WORK INSTRUCTIONS: Using the records that appear below, write out exactly the lines from the one with "Model this scene in Blender with a Python script. Write" through the one with "COL = sc.collection", keeping both end lines.

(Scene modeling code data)
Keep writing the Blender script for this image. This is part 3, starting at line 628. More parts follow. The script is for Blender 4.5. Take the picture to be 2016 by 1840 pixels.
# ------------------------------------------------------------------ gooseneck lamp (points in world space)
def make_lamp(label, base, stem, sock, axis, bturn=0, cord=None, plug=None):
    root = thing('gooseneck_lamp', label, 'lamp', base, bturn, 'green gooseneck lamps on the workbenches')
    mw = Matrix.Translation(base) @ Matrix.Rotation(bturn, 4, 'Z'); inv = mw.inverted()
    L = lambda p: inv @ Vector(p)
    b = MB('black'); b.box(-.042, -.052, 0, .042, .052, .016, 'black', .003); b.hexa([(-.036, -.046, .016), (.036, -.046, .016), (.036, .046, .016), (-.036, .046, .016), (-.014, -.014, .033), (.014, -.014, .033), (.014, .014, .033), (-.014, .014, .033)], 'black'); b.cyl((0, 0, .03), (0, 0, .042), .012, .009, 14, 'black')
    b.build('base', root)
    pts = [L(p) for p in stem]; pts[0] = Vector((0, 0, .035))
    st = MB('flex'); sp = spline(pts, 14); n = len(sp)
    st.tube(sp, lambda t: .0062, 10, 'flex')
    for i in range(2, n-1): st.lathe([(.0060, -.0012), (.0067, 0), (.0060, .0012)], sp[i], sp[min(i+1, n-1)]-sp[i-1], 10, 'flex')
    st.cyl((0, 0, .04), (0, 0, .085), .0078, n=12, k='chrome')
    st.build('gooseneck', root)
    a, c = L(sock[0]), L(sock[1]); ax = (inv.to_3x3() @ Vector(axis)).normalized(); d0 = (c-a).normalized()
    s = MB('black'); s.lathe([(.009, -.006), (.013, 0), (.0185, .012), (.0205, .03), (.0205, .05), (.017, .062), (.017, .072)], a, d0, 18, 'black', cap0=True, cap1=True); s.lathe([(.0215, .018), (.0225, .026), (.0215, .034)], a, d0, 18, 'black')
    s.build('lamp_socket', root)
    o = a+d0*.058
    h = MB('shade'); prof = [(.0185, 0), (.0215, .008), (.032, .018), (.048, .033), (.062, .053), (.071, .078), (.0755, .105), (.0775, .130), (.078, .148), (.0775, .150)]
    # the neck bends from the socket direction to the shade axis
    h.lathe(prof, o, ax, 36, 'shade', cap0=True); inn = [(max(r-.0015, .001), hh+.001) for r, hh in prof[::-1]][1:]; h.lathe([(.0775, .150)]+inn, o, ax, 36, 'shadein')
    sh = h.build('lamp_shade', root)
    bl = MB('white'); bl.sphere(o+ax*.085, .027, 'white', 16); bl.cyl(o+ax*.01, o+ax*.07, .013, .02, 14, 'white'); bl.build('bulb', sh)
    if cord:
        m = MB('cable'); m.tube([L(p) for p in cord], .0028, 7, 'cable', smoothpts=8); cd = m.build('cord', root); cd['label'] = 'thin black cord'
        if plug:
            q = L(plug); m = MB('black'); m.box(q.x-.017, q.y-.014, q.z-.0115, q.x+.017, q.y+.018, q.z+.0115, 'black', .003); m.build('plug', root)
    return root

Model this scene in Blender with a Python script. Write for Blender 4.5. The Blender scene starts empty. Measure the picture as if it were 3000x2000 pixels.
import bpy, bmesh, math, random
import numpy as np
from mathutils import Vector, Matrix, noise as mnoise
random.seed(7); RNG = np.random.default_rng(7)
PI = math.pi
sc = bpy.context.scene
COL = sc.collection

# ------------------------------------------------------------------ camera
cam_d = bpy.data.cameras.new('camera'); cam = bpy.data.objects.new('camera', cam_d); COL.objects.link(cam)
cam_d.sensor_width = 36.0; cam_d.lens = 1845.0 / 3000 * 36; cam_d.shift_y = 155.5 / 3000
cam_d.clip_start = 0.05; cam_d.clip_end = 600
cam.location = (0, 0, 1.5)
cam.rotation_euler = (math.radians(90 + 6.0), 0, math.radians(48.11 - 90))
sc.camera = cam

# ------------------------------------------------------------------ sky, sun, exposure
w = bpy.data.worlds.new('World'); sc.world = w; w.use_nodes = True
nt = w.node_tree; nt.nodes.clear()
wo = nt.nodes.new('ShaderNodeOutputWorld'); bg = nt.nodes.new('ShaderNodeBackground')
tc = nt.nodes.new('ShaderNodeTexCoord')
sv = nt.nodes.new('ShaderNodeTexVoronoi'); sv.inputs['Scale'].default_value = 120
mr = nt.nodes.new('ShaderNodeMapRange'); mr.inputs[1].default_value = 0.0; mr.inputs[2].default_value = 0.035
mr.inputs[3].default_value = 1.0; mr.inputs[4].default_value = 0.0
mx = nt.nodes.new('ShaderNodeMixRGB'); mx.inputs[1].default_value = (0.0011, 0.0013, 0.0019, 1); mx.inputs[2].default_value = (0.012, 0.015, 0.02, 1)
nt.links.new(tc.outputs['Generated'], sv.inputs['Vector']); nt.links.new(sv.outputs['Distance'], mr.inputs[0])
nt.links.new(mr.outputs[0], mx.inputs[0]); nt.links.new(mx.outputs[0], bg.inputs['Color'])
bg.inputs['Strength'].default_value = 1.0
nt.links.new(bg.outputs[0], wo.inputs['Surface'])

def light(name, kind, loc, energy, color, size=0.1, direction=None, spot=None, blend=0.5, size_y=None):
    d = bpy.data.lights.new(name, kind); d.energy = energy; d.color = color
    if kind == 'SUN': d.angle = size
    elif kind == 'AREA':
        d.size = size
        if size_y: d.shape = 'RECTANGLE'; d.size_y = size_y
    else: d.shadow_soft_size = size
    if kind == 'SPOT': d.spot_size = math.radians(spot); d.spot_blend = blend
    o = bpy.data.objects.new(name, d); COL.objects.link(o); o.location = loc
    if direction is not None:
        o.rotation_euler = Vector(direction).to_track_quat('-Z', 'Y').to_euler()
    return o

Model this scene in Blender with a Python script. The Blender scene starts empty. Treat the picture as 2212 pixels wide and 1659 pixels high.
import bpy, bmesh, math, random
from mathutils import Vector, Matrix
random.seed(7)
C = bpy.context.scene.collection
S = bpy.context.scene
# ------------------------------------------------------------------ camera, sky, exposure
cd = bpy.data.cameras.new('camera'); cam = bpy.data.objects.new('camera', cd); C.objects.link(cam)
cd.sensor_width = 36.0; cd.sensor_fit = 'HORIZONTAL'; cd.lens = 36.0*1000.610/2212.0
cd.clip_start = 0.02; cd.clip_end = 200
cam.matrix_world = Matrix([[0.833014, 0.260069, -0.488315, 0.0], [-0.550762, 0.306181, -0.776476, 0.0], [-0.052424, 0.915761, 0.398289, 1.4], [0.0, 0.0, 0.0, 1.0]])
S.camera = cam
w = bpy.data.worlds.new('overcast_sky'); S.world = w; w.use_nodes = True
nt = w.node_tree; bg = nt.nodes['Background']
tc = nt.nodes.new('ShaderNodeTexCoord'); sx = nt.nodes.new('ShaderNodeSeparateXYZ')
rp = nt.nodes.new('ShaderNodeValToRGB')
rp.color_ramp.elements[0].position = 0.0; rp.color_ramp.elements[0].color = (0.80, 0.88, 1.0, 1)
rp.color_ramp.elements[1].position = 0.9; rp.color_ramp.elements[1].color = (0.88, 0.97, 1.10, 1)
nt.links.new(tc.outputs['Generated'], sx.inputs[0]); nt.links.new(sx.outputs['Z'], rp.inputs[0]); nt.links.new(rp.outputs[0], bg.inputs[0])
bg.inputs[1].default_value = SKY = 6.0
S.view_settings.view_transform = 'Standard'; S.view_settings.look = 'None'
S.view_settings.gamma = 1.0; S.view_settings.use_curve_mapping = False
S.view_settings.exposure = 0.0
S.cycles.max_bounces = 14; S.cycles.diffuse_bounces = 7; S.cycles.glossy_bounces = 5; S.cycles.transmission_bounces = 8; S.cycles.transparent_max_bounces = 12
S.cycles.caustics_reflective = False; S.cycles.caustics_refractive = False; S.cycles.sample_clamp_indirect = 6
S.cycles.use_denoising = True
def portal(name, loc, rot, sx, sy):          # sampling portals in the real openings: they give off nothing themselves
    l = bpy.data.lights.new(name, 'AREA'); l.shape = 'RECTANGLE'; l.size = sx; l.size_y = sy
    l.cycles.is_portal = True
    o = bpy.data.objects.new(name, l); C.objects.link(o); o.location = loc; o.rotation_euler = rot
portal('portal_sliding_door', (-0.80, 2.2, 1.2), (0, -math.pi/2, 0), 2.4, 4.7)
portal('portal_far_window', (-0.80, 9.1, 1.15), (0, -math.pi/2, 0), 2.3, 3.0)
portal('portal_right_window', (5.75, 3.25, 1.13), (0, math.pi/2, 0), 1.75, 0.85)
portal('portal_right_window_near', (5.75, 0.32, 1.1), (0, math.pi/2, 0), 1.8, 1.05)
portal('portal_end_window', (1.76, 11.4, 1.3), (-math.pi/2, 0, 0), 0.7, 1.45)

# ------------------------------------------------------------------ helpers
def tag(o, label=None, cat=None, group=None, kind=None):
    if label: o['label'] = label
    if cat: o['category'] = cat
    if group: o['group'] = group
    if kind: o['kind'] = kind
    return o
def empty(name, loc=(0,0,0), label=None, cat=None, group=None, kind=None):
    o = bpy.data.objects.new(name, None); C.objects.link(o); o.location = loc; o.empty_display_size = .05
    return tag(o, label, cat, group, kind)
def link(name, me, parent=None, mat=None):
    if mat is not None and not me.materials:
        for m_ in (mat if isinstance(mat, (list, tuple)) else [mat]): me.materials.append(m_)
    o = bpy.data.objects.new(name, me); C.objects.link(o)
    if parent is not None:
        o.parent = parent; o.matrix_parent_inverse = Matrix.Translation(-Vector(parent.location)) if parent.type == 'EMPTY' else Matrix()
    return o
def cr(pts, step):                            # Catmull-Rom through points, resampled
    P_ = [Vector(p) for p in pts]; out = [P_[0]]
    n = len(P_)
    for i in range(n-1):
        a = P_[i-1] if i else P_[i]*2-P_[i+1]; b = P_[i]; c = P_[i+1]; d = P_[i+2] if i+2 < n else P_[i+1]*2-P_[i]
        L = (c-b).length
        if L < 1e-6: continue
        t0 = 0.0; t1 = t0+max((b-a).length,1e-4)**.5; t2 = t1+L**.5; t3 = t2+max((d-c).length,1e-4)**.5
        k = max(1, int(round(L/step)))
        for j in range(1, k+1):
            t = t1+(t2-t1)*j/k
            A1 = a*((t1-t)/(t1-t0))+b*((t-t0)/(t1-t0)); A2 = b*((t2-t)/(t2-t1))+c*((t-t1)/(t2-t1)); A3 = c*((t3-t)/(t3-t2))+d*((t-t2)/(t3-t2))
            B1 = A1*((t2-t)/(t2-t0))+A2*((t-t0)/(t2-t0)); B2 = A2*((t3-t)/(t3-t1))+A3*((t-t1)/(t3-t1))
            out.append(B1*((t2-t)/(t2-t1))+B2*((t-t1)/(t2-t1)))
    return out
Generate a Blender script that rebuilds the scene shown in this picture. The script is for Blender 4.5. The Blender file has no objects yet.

RESPONSE TO THE EXERCISE:
Model this scene in Blender with a Python script. Write for Blender 4.5. The Blender scene starts empty. Measure the picture as if it were 3000x2000 pixels.
import bpy, bmesh, math, random
import numpy as np
from mathutils import Vector, Matrix, noise as mnoise
random.seed(7); RNG = np.random.default_rng(7)
PI = math.pi
sc = bpy.context.scene
COL = sc.collection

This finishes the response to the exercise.